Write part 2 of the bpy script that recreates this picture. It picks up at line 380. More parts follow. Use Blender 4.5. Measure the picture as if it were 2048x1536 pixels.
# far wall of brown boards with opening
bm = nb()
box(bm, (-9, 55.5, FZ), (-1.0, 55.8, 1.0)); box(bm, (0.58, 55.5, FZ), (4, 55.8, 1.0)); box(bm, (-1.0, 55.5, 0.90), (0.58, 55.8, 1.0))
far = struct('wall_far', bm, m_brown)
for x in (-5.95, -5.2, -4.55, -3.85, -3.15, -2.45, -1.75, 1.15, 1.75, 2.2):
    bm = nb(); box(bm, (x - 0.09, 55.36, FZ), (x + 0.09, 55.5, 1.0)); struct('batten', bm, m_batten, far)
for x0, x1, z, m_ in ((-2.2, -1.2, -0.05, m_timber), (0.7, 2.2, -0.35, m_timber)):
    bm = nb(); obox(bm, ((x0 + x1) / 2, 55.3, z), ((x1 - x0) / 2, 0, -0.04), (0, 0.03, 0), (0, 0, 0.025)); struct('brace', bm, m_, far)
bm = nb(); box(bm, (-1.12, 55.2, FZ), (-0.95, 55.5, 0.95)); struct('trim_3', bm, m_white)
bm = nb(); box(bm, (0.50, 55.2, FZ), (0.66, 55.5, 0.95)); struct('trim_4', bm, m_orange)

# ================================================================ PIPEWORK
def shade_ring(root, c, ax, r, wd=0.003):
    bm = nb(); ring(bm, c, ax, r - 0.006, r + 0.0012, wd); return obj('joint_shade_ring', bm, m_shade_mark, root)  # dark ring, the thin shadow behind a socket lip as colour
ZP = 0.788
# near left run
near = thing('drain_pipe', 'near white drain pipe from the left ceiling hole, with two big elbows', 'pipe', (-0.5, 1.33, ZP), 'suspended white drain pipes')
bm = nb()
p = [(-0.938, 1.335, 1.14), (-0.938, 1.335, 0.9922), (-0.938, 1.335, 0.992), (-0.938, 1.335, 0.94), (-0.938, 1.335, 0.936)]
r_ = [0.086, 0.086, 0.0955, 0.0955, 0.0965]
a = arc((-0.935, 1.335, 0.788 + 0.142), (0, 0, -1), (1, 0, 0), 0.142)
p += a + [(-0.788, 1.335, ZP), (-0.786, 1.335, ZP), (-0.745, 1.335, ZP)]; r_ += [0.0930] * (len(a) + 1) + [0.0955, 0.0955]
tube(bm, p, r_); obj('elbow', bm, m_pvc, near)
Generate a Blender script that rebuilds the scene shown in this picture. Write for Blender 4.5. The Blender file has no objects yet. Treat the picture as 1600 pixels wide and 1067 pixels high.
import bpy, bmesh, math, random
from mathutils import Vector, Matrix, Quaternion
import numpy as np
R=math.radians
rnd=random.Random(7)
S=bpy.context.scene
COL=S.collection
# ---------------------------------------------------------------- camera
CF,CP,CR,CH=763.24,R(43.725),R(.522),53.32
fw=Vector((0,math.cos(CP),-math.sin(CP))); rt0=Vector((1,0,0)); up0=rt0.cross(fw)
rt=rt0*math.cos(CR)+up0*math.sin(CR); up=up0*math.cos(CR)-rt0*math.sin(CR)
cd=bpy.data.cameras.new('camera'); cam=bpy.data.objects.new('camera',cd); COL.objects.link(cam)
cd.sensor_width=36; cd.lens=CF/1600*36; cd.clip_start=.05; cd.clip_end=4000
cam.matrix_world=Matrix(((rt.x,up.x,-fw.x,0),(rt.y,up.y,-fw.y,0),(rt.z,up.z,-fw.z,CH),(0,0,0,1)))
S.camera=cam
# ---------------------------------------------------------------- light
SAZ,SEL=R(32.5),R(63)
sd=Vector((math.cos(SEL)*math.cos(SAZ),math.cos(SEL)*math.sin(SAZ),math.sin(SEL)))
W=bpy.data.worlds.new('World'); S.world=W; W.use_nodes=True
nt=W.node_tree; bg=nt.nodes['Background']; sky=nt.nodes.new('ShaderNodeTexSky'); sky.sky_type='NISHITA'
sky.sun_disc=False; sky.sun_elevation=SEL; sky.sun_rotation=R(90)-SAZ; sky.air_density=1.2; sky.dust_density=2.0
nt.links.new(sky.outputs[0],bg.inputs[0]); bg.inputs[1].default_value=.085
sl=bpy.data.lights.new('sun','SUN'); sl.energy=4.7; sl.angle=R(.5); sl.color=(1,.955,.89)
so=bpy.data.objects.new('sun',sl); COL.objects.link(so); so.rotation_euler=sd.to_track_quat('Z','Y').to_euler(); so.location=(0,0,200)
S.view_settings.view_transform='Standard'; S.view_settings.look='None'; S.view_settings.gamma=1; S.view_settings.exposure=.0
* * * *
#### Given task
List all lines holding the string "script".

#### Right answer
Write part 2 of the bpy script that recreates this picture. It picks up at line 380. More parts follow. Use Blender 4.5. Measure the picture as if it were 2048x1536 pixels.
Generate a Blender script that rebuilds the scene shown in this picture. Write for Blender 4.5. The Blender file has no objects yet. Treat the picture as 1600 pixels wide and 1067 pixels high.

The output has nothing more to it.